Mr Gallagher was questioned about Ulster Bank's "Journey to One" project, which was aimed at communicating to staff how it planned to take on AIB and Bank of Ireland to become the biggest player in the Irish market.

This involved trebling its current account numbers to 250,000, increasing its new mortgage lending from €5 billion a year to €15 billion, and doubling its market share to 30 per cent.

Strategy

Mr Gallagher said there was a “real desire [within Ulster Bank and RBS] to compete with AIB and Bank of Ireland in a really substantial way”.

He said the strategy was to attract more customers and to have broad business relationship with them and was not about “winning” more property lending.

But he accepted that the bank’s lending was “undoubtedly too concentrated”, on property-related lending.
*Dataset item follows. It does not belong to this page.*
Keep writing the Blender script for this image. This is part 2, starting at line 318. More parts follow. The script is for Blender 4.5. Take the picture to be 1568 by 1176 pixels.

When asked about how Ulster Bank came to lend substantial sums to various commercial projects, including to Sean Dunne for his purchase of two high-profile hotel sites in Ballsbridge, Mr Torpey told the committee that he had "no part to play in these matters".

He had “no knowledge” of customers, their credit applications or the credit decisions by the bank.

Mr Torpey said that in the run-up to his departure from the bank in late 2007, there were “emerging signs of a liquidity crisis in the international markets”.

Senator Sean Barrett questioned the quality of governance and compliance within RBS in the years before the crash, given the events at the bank since 2008.

“My experience was that the approach of RBS group was one of very strong rigour in terms of compliance with policies and procedures,” Mr Torpey said.

He added that RBS exerted a “very strong level of control over Ulster Bank”, during his time with the bank. Large credit decisions were taken by RBS, he said.

Mr Torpey has been chief executive of corporate and treasury at Bank of Ireland since March 2013. He was previously head of banking at the National Treasury Management Agency from August 2011, managing the State's interests in the domestic banks.